[Begin Dataset records]

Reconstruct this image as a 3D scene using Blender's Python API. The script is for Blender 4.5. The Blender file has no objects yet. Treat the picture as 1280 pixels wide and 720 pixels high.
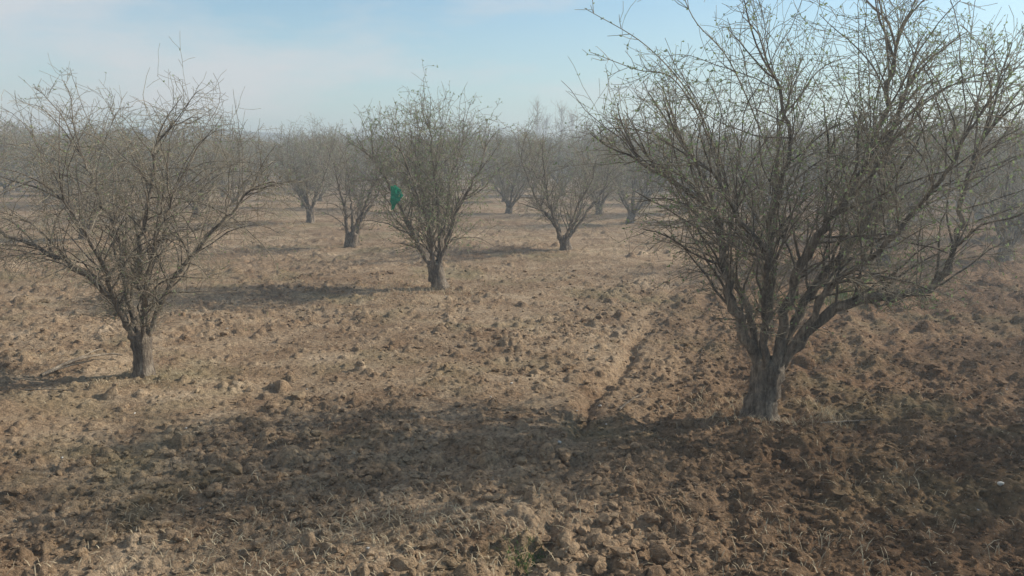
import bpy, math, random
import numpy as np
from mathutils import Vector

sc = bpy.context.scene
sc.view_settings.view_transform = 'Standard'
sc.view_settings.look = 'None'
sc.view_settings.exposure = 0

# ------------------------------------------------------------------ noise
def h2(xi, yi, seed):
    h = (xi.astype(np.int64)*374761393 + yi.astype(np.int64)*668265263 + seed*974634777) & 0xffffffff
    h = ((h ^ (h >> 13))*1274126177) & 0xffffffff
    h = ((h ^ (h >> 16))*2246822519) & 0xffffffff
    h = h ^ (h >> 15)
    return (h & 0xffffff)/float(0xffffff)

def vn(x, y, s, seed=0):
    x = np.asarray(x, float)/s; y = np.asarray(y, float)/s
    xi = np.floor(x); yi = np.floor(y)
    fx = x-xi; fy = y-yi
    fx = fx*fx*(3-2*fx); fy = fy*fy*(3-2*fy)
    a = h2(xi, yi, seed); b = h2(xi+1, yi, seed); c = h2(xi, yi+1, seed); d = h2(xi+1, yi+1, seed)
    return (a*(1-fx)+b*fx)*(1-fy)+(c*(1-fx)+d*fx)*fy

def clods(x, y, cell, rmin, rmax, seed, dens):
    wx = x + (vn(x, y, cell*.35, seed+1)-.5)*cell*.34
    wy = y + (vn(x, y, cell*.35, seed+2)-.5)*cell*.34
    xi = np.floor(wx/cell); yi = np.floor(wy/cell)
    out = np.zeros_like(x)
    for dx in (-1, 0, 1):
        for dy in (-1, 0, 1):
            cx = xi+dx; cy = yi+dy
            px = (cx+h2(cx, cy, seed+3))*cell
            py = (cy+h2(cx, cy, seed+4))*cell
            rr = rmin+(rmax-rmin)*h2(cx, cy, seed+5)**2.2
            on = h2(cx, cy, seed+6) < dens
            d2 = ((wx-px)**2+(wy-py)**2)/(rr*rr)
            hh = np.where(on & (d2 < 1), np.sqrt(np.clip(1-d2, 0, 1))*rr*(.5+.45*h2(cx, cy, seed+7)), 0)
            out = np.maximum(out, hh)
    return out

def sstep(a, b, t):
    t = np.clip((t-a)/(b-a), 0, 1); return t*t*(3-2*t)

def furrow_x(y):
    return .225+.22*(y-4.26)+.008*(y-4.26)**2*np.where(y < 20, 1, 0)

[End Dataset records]
[Begin Dataset records]

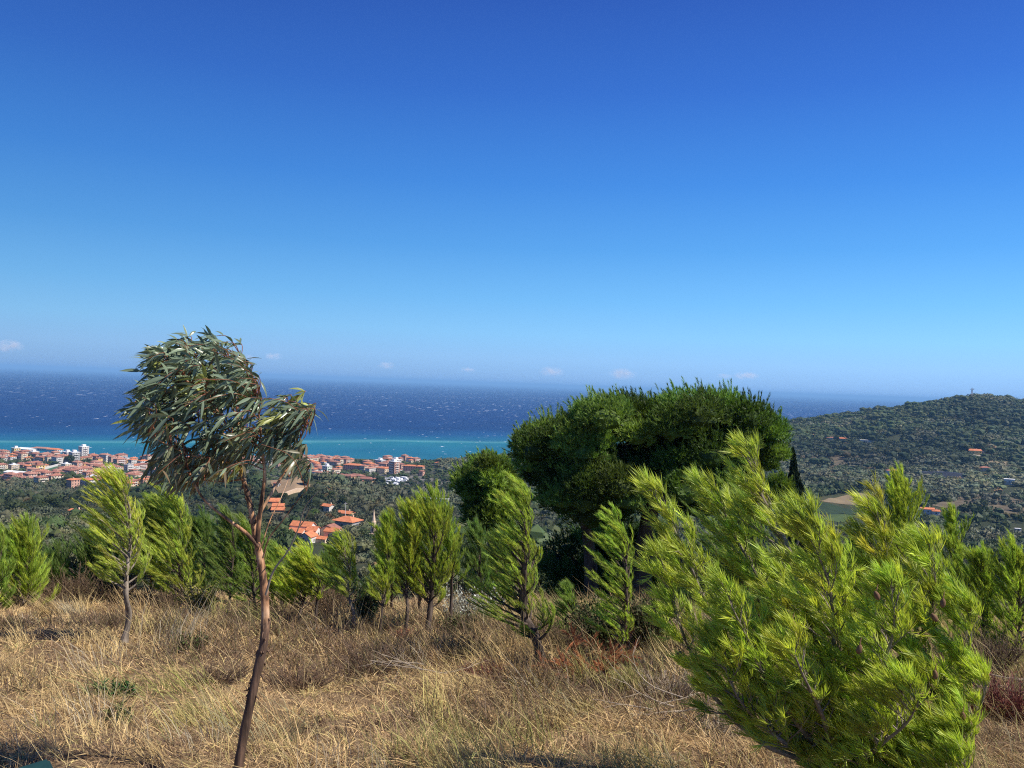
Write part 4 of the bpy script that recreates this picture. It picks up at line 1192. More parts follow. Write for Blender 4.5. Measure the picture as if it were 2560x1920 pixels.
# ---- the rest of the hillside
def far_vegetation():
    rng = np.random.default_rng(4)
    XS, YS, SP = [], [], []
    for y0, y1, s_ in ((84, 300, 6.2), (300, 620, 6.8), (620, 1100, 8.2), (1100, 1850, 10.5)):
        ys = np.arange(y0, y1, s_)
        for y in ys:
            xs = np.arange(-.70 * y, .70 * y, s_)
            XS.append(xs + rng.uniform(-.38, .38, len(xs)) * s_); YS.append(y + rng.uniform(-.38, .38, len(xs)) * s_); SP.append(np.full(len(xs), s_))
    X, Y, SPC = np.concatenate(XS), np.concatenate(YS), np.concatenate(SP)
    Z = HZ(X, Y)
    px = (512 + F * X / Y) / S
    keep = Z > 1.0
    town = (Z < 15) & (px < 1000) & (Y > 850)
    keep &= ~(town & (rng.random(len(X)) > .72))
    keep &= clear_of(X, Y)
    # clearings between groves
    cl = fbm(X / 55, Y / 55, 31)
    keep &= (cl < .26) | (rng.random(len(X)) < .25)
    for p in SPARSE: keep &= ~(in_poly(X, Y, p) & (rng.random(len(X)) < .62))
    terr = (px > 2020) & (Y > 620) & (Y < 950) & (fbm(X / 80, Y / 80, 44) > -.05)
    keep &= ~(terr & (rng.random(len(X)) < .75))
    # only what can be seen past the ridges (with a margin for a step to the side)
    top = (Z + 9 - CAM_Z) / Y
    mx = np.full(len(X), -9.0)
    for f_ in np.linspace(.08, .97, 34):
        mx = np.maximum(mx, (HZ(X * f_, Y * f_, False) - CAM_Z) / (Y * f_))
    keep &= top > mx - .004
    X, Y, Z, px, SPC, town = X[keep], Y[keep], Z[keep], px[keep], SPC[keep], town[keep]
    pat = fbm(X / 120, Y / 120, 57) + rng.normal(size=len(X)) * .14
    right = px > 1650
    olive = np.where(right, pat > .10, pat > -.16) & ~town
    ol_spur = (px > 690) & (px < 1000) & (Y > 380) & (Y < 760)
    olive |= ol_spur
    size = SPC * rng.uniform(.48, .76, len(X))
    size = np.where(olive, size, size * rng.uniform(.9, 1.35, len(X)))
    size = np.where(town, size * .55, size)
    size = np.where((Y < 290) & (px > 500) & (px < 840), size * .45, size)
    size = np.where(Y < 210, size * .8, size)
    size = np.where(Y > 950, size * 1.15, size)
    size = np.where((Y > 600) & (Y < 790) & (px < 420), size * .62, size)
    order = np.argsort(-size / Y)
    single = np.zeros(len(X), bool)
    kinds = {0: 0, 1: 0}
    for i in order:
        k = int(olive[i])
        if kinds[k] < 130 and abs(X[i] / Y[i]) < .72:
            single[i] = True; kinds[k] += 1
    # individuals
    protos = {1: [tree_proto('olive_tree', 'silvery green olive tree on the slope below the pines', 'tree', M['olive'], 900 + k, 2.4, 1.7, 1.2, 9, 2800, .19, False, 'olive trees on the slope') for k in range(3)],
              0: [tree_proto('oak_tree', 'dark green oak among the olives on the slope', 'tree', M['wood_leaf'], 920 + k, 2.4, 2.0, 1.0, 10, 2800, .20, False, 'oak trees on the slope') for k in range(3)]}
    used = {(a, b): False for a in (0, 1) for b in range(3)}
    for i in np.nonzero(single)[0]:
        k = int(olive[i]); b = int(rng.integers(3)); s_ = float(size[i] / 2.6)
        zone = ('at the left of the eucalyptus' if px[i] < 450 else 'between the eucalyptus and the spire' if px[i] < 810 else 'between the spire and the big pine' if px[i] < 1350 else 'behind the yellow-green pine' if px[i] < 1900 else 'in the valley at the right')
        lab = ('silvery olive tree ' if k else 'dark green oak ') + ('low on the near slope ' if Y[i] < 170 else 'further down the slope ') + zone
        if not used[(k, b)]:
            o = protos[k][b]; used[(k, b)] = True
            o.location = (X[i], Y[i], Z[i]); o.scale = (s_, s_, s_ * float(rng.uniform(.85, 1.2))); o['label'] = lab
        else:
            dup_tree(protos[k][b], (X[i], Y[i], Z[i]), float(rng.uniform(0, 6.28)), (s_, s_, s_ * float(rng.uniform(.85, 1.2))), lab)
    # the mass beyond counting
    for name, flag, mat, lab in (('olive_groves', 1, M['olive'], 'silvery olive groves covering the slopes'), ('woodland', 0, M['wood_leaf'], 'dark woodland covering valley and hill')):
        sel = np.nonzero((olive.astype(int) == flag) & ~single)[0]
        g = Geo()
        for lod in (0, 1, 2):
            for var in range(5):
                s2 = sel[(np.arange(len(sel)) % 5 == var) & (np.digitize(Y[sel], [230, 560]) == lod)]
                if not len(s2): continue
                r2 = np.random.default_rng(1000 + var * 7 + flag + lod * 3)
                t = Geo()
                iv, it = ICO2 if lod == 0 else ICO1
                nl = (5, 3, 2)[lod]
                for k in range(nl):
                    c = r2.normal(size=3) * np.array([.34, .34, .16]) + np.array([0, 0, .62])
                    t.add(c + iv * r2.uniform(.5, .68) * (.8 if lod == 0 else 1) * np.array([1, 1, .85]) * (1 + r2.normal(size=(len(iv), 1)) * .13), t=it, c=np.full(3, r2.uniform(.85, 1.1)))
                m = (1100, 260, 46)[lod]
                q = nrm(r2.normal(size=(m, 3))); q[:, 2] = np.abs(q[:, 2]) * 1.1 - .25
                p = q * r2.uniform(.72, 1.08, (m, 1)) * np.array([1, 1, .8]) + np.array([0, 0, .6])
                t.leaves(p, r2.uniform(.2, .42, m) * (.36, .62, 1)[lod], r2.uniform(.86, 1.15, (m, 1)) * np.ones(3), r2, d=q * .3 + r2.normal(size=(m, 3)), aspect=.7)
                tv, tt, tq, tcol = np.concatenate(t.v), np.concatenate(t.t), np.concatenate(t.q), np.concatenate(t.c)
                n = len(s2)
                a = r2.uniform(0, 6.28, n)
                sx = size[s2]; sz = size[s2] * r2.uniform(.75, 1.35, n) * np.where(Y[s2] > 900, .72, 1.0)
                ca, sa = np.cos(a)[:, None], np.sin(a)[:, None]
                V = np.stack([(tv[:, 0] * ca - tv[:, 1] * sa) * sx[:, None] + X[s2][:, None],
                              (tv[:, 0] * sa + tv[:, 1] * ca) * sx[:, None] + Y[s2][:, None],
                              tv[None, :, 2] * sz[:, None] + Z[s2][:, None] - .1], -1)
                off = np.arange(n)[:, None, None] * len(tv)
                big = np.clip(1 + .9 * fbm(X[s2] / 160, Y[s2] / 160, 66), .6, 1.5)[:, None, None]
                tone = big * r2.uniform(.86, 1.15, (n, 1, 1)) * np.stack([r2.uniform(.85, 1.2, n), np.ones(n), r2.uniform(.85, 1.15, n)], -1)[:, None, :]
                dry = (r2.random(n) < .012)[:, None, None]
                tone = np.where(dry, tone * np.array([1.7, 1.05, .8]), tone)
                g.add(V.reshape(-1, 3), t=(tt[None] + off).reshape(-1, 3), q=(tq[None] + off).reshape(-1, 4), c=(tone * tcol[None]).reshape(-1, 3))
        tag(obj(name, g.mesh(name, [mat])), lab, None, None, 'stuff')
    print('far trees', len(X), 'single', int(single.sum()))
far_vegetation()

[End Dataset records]

• **Aim of the task**
Do not copy any pictures. Retype exactly the stretch from the line with "Reconstruct this image" through the line with "sc.view_settings.exposure = 0".

• **Expected answer**
Reconstruct this image as a 3D scene using Blender's Python API. The script is for Blender 4.5. The Blender file has no objects yet. Treat the picture as 1280 pixels wide and 720 pixels high.
import bpy, math, random
import numpy as np
from mathutils import Vector

sc = bpy.context.scene
sc.view_settings.view_transform = 'Standard'
sc.view_settings.look = 'None'
sc.view_settings.exposure = 0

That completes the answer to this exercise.